Scott spent a good deal of time outlining how virtualization technology works, the benefits of using virtualization, as well as how virtualization impacted his IT infrastructure at Christie Digital (www.christiedigital.com).

In many network environments, servers are often used at 5-15% of their maximum load capacity. By using virtualization, a single “virtualized” server can be used to run several different operating systems at the same time, each with a different role (DNS, AD, SQL, Exchange, etc.). Virtualized servers typically run about 70-80% of their maximum load capacity, and hence make better use of the same hardware, save electricity and reduce costs.

In addition, each virtual operating system (i.e. Windows, Linux) that is run on a virtualized server is stored in a single file on the hard drive (called a virtualization file). To back up an entire operating system, you simply need to back up the virtualization file. Similarly, you can add additional virtual operating systems by copying virtualization files and customizing the settings afterwards. These result in safer data and less administration. It takes about 20 minutes to copy an existing virtual operating system compared to the 8 hours typically used to install an operating system on its own server hardware.

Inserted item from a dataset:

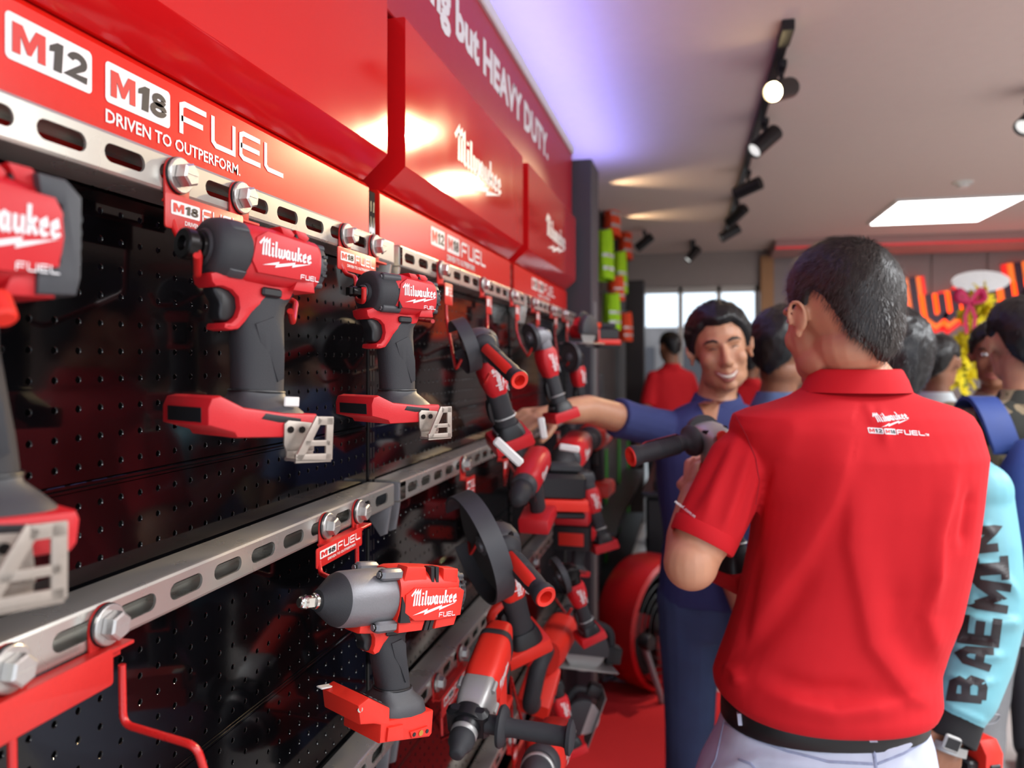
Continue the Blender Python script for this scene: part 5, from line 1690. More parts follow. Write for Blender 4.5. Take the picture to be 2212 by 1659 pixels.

Another important benefit to virtualization is seen when implementing several virtualized servers that store their virtualization files on an external shared storage device such as an iSCSI or Fibrechannel Array. If a virtual server fails, its virtualization files can be immediately activated on one of the other virtualized servers such that these virtualized operating systems remain available. Similarly, if one particular virtual operating system needs more resources (i.e. SQL reports at month-end), then other virtual operating systems can easily be temporarily offloaded to other virtual servers. This allows the particular operating system more access to the virtual server hardware and far better performance as a result.

Perhaps the most important benefit to virtualization, however, lies in it lower costs. Instead of implementing 11 servers and operating systems, Scott chose a virtualized solution for the same price that could support 50 virtualized operating systems. Not only does this virtualized solution use less electricity, require less administration, and have more fault tolerance, it is also a fraction of the cost.

According to the IT research firm Gartner Inc., companies that do not use virtualization will likely spend 25% more for their computing infrastructure. If this is true, it may only be a matter of time before all organizations employ virtualization technologies.

For those of us who have yet to embrace virtualization, perhaps its time for us to add virtualization to our IT skill set.